Movie music can be insanely operatic, which is why some composers have been able to perform their fan-favorite scores in concerts. Daniel Pemberton, who has been known to do some very dramatic tunes that easily lent themselves to movie trailers, has piggybacked his recent announcement of his U.K. tour with a tour in the United States. The composer has contributed to the abstract and moody tone of Spider-Man: Into the Spider-Verse and Spider-Man: Across the Spider-Verse.
According to The Hollywood Reporter, Spider-Man: Across the Spider-Verse: Live in Concert will be web-swinging into concert venues in the U.S. starting with Nashville, Tennessee on September 1. For more U.S. tour information, visit the official website, beginning at 10 a.m. ET today. The performances will feature a live-to-picture performance of Pemberton’s mold-breaking orchestral and electronic score. A scratch DJ on turntables and a designated whistler will be performing to add two of the score’s most unique ingredients. Additionally, and at a certain number of events, you might even get to catch Pemberton himself playing on guitar and a number of other instruments, including his own face.
Pemberton told THR, “I always thought it’d be impossible to do live, because they jump between so many different ideas and genres. But a long time ago, I did a couple of cues at a one-off film music festival, and I was really surprised at how effective it worked. So that got my brain thinking about trying to do the whole film live, and we did a couple of tests that went down phenomenally.”

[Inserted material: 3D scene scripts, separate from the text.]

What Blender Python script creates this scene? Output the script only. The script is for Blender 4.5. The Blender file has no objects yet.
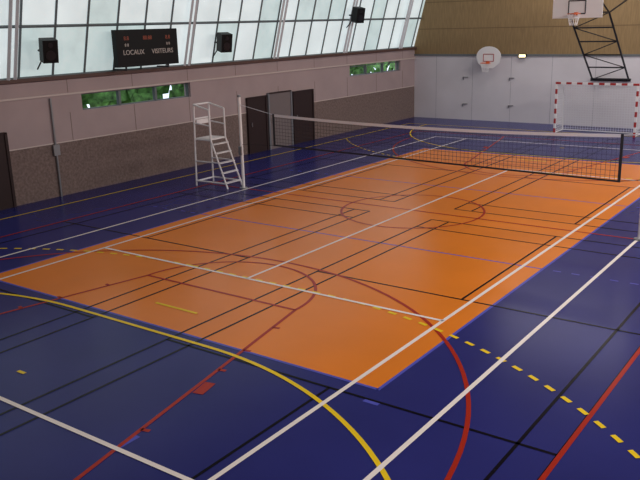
import bpy, math, random
from mathutils import Matrix, Vector
random.seed(4)
C=bpy.context.scene.collection
# ---------------------------------------------------------------- materials
def mat(name,col,rough=.6,metal=0,spec=.5,noise=0,nscale=5,bump=0,bscale=50,emit=None,es=0,stretch=None):
    m=bpy.data.materials.new(name); m.use_nodes=True
    nt=m.node_tree; b=nt.nodes['Principled BSDF']
    b.inputs['Base Color'].default_value=(*col,1); b.inputs['Roughness'].default_value=rough
    b.inputs['Metallic'].default_value=metal; b.inputs['Specular IOR Level'].default_value=spec
    tc=nt.nodes.new('ShaderNodeTexCoord'); mp=nt.nodes.new('ShaderNodeMapping')
    nt.links.new(tc.outputs['Object'],mp.inputs['Vector'])
    if stretch: mp.inputs['Scale'].default_value=stretch
    if noise:
        n=nt.nodes.new('ShaderNodeTexNoise'); n.inputs['Scale'].default_value=nscale; n.inputs['Detail'].default_value=4
        nt.links.new(mp.outputs[0],n.inputs['Vector'])
        r=nt.nodes.new('ShaderNodeValToRGB')
        r.color_ramp.elements[0].position=.3; r.color_ramp.elements[1].position=.7
        r.color_ramp.elements[0].color=(*[c*(1-noise) for c in col],1)
        r.color_ramp.elements[1].color=(*[min(1,c*(1+noise)) for c in col],1)
        nt.links.new(n.outputs['Fac'],r.inputs['Fac']); nt.links.new(r.outputs['Color'],b.inputs['Base Color'])
        if emit: nt.links.new(r.outputs['Color'],b.inputs['Emission Color'])
    if bump:
        n2=nt.nodes.new('ShaderNodeTexNoise'); n2.inputs['Scale'].default_value=bscale; n2.inputs['Detail'].default_value=3
        nt.links.new(tc.outputs['Object'],n2.inputs['Vector'])
        bp=nt.nodes.new('ShaderNodeBump'); bp.inputs['Strength'].default_value=bump; bp.inputs['Distance'].default_value=.02
        nt.links.new(n2.outputs['Fac'],bp.inputs['Height']); nt.links.new(bp.outputs[0],b.inputs['Normal'])
    if emit:
        if not noise: b.inputs['Emission Color'].default_value=(*emit,1)
        b.inputs['Emission Strength'].default_value=es
    return m
FR=.24; FS=.09
M=dict(
 blue=mat('floor_blue',(.024,.027,.160),FR,spec=FS,noise=.10,nscale=.6),
 orange=mat('floor_orange',(.78,.215,.016),FR,spec=.16,noise=.05,nscale=.6),
 white=mat('line_white',(.88,.80,.76),FR,spec=FS), black=mat('line_black',(.006,.005,.010),FR,spec=.06),
 red=mat('line_red',(.38,.025,.012),FR,spec=FS), yellow=mat('line_yellow',(.86,.60,.02),FR,spec=FS),
 lblue=mat('line_blue',(.09,.10,.50),FR,spec=FS),
 wallU=mat('panel_mauve',(.41,.315,.315),.8,noise=.05,nscale=1.2),
 wallL=mat('roughcast_brown',(.20,.142,.128),.95,noise=.28,nscale=14,bump=.8,bscale=40),
 ledge=mat('ledge_light',(.60,.50,.47),.6), joint=mat('panel_joint',(.22,.16,.15),.8), beam=mat('beam_dark',(.10,.05,.04),.6),
 farL=mat('far_wall_white',(.68,.65,.69),.8,noise=.04,nscale=.8),
 farJ=mat('far_wall_joint',(.42,.41,.45),.8), sideW=mat('side_wall_brown',(.16,.12,.10),.9),
 farU=mat('wood_panel',(.27,.18,.085),.8,noise=.14,nscale=3,stretch=(6,1,.7)), wjoint=mat('wood_joint',(.16,.10,.05),.8),
 ceil=mat('ceiling_paint',(.30,.25,.20),.9),
 frame=mat('window_frame_grey',(.14,.16,.17),.5), steel=mat('portal_white_steel',(.66,.67,.70),.5),
 glaze=mat('frosted_glazing',(.54,.61,.62),.3,noise=.08,nscale=1.1,emit=(1,1,1),es=.85),
 glaze2=mat('frosted_glazing_greenish',(.45,.55,.55),.3,noise=.1,nscale=1.5,emit=(1,1,1),es=.80),
 doorD=mat('door_dark',(.035,.020,.020),.5,spec=.25), doorG=mat('door_grey',(.19,.155,.155),.5),
 wtube=mat('painted_white_tube',(.82,.79,.80),.4), blackp=mat('black_plastic',(.006,.006,.007),.5,spec=.2),
 net=mat('net_cord_black',(.03,.025,.03),.8), tape=mat('net_tape_white',(.74,.74,.80),.7),
 dtape=mat('net_tape_dark',(.02,.02,.025),.7),
 gred=mat('goal_red',(.42,.03,.03),.45), gwhite=mat('goal_white',(.85,.83,.84),.45),
 gnet=mat('goal_net_cord',(.75,.75,.78),.8), grey=mat('metal_grey',(.30,.31,.33),.4,metal=.6),
 bmet=mat('black_metal',(.02,.02,.025),.4,metal=.5), orim=mat('rim_orange',(.75,.14,.03),.4),
 txt=mat('score_text',(.55,.50,.46),.6), led=mat('score_led',(.35,.08,.04),.5),
 exitm=mat('exit_sign',(.9,.8,.5),.4,emit=(1,.85,.45),es=3), hedge=mat('hedge_leaves',(.13,.28,.07),.8,noise=.8,nscale=4),
 lawn=mat('lawn',(.08,.16,.04),.9,noise=.3,nscale=8))
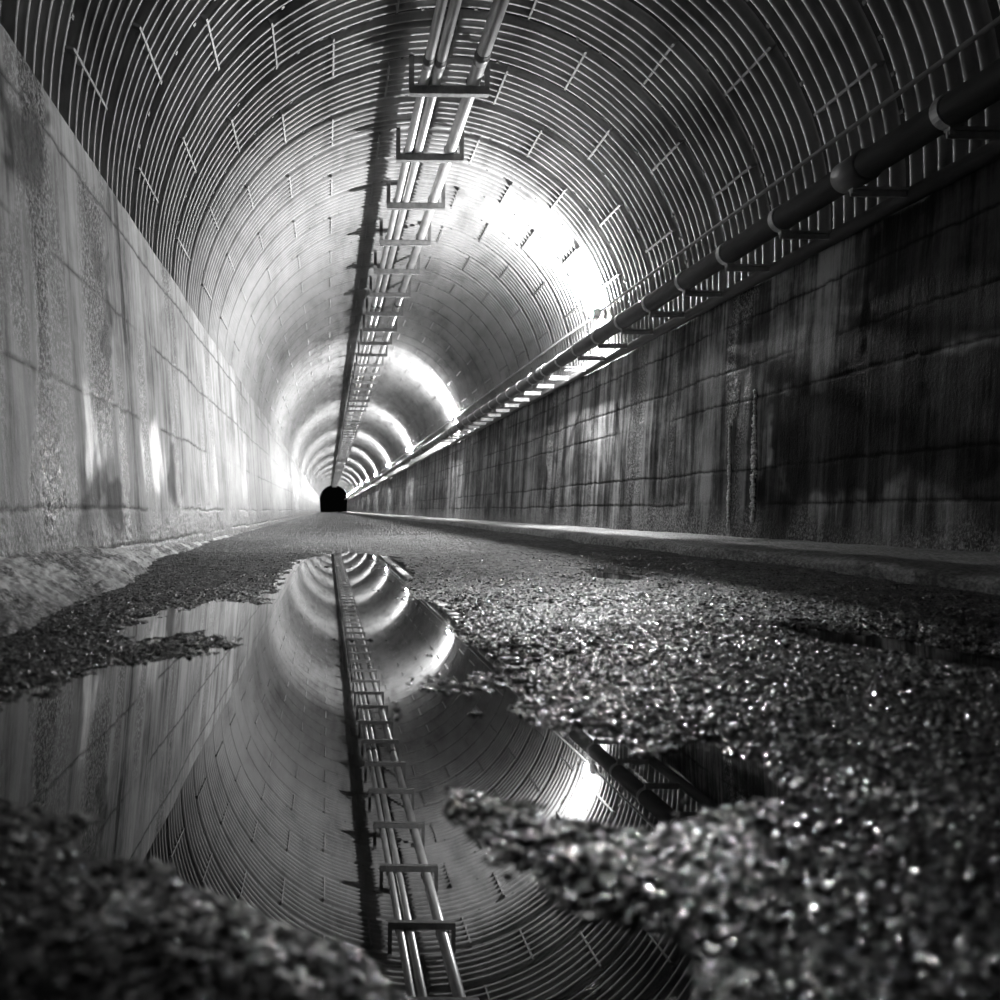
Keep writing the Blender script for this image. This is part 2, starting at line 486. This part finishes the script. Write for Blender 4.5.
def build_floor():
    ys = list(np.linspace(-3, .40, 24))
    y = .40
    while y < Y_END + 6:
        y += max(.0016, .0026 * y) if y < 5.5 else .010 * y
        ys.append(y)
    ys = np.array(ys); nd, ne = 900, 26
    xl = np.maximum(-1.28, -.62 * np.abs(ys) - .16); xr = np.minimum(2.44, 1.12 * np.abs(ys) + .16)
    tl = np.linspace(0, 1, ne, endpoint=False); td = np.linspace(0, 1, nd)
    XL = -1.36 + (xl[:, None] + 1.36) * tl; XD = xl[:, None] + (xr - xl)[:, None] * td
    XR = xr[:, None] + (2.52 - xr)[:, None] * (tl[1:])
    X = np.concatenate([XL, XD, XR], 1); Y = np.repeat(ys[:, None], X.shape[1], 1)
    wx = (fbm(X * 14, Y * 14, 3, 101) - .5); wy = (fbm(X * 14, Y * 14, 3, 102) - .5)
    sd = np.full(X.shape, 9.0)
    m = (Y > .2) & (Y < 12)
    amp = np.clip(.05 * Y[m], .02, .10)
    sd[m] = poly_sd(X[m] + wx[m] * amp, Y[m] + wy[m] * amp * 1.5, POLY)
    z = road_base(X) + (fbm(X * 2.2, Y * 1.1, 3, 111) - .5) * .014
    sc = np.clip(Y, .5, 4)                                        # hollows are broader where the road is farther off
    rise = np.clip(sd / (.10 * sc ** .6), -1, 1)
    hollow = WATER + np.where(rise > 0, .010 * rise, .022 * rise) + (fbm(X * 26, Y * 18, 3, 121) - .5) * .010
    z = np.where(sd < .10 * sc ** .6, hollow, z + 0 * z)
    blend = sstep(.05, .30, sd / sc ** .6)
    z = hollow * (1 - blend) + (road_base(X) + (fbm(X * 2.2, Y * 1.1, 3, 111) - .5) * .014) * blend
    for (p, ax, ay, hh) in ISLES:
        c = ground(*p)
        e = ((X - c[0]) / ax) ** 2 + ((Y - c[1]) / ay) ** 2
        k = np.exp(-e * 1.2) * sstep(.36, .60, fbm(X * 34 + 3, Y * 16, 4, 133))
        z = np.maximum(z, WATER - .022 + (.0225 + hh * .35) * k + (fbm(X * 40, Y * 30, 2, 131) - .5) * .012 * k)
    clus = sstep(.56, .66, fbm(X * 9, Y * 5, 3, 161)) * sstep(-.02, .08, X - .05 * Y) * (sd < 0) * (Y > .95)
    z = np.maximum(z, np.where(clus > .02, WATER - .012 + clus * .0125, -9))
    # nearer bank on the left, a low gravel heap
    c = ground(150, 960)
    z = z + .014 * np.exp(-(((X - c[0]) / .12) ** 2 + ((Y - c[1]) / .075) ** 2))
    # little pools by the kerb
    for P, zz in ((P2, P2Z), (P3, P3Z)):
        P = np.array(P); bx = (X > P[:, 0].min() - .3) & (X < P[:, 0].max() + .3) & (Y > P[:, 1].min() - .3) & (Y < P[:, 1].max() + .5)
        s = poly_sd(X[bx] + wx[bx] * .12, Y[bx] + wy[bx] * .2, P)
        tgt = zz + np.clip(s / .10, -1, 1) * .014
        b = 1 - sstep(.03, .22, s)
        z[bx] = z[bx] * (1 - b) + tgt * b
    # the stones themselves
    fine = np.clip(1.25 - Y / 14, .35, 1)
    near = (Y > .3) & (Y < 9)
    st = np.zeros(X.shape)
    xs, ys_ = X[near], Y[near]
    st[near] = np.maximum(stones(xs, ys_, .0068, 201) * .0042, stones(xs, ys_, .0125, 211) * .0068 * (vnoise(xs * 45, ys_ * 45, 215) > .5))
    far = ~near
    st[far] = h2(np.floor(X[far] * 90), np.floor(Y[far] * 60), 221) * .010 * np.clip(Y[far] / 9, 1, 2.2)
    z = z + st - .004
    wetm = 1 - sstep(.1, 1.0, (sd + (fbm(X * 3, Y * 2, 3, 151) - .5) * .5) / sc)
    wetm = wetm * (1 - sstep(1.5, 4.0, Y))
    wetm = np.maximum(wetm, .9 * (1 - sstep(1.2, 3.6, Y + (fbm(X * 2, Y, 3, 152) - .5) * 2)))
    co = np.stack([X, Y, z], -1).reshape(-1, 3)
    o = npmesh('floor', co, grid_quads(len(ys), X.shape[1]), M_gravel, False, {'wet': wetm})
    tag(o, 'road of wet dark gravel asphalt running down the tunnel', kind='structure')
    # wet stone tops bedded in the road: low rounded caps that catch the lamp
    rg = np.random.default_rng(5)
    n = 34000
    py = .46 * (5.2 / .46) ** rg.random(n)
    px = (-.34 + rg.random(n) * 1.36) * py
    keep = (px > -.75) & (px < 2.3)
    px, py = px[keep], py[keep]
    r_i = np.clip(np.searchsorted(ys, py), 0, len(ys) - 1)
    u = (px - xl[r_i]) / (xr - xl)[r_i]
    c_i = np.clip(ne + (u * (nd - 1)).round().astype(int), 0, X.shape[1] - 1)
    pz = z[r_i, c_i]
    dens = .25 + .75 * sstep(.38, .60, fbm(px * 5, py * 4, 3, 401))
    dens *= np.where(px < .06 * py, .35, 1.0)
    ok = (pz > WATER + .0005) & (rg.random(len(px)) < dens) & ~((py > P[:, 1].min()) & (pz < WATER))
    px, py, pz = px[ok], py[ok], pz[ok]; n = len(px)
    a = .0034 * np.exp(rg.normal(0, .3, n)) * np.clip(py, .8, 2.5) ** .45
    rho = a * (1.8 + 5.0 * rg.random(n))
    tx, ty = rg.normal(-.10, .20, n), rg.normal(.03, .16, n)
    rr = np.array([.05, .45, .8, 1.0, 1.02]); K = 8
    th = np.arange(K) * 2 * math.pi / K
    el = .7 + .5 * rg.random(n); ph = rg.random(n) * 6.28
    lx = rr[None, :, None] * np.cos(th)[None, None, :] * a[:, None, None] * el[:, None, None]
    ly = rr[None, :, None] * np.sin(th)[None, None, :] * a[:, None, None] / el[:, None, None]
    c_, s_ = np.cos(ph)[:, None, None], np.sin(ph)[:, None, None]
    lx, ly = lx * c_ - ly * s_, lx * s_ + ly * c_
    lz = -(rr[None, :, None] * a[:, None, None]) ** 2 / (2 * rho[:, None, None]) + 0 * lx
    lz[:, 4, :] -= a[:, None] * 1.1
    lz = lz + lx * -tx[:, None, None] + ly * -ty[:, None, None]
    cc = np.stack([px[:, None, None] + lx, py[:, None, None] + ly, (pz + a * .35)[:, None, None] + lz], -1).reshape(-1, 3)
    q1 = []
    for i in range(4):
        for k in range(K):
            q1.append((i * K + k, (i + 1) * K + k, (i + 1) * K + (k + 1) % K, i * K + (k + 1) % K))
    q1 = np.array(q1)
    qq = (np.arange(n) * 5 * K)[:, None, None] + q1[None]
    g = npmesh('wet_gravel', cc, qq.reshape(-1, 4), M_stone, True)
    tag(g, 'loose wet pebbles glinting on the road around the big puddle', 'gravel', kind='stuff')
build_floor()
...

The composer also credited the films’ producers Phil Lord and Chris Miller for allowing the directors’ distinct vision for the animation, which gave him some outside-the-box inspiration for the score, “One of the things that I love about these movies is that I’m given creative freedom that often doesn’t seem to exist so much in live-action. And because the Spider-Verse films look like nothing else people had seen before, it allowed me to try and make something that didn’t sound like anything people had heard before. The difficulty with live-action is that a lot of live-action looks like live-action you’ve seen before, and so there’s a pressure to make music that sounds like stuff you’ve heard before.”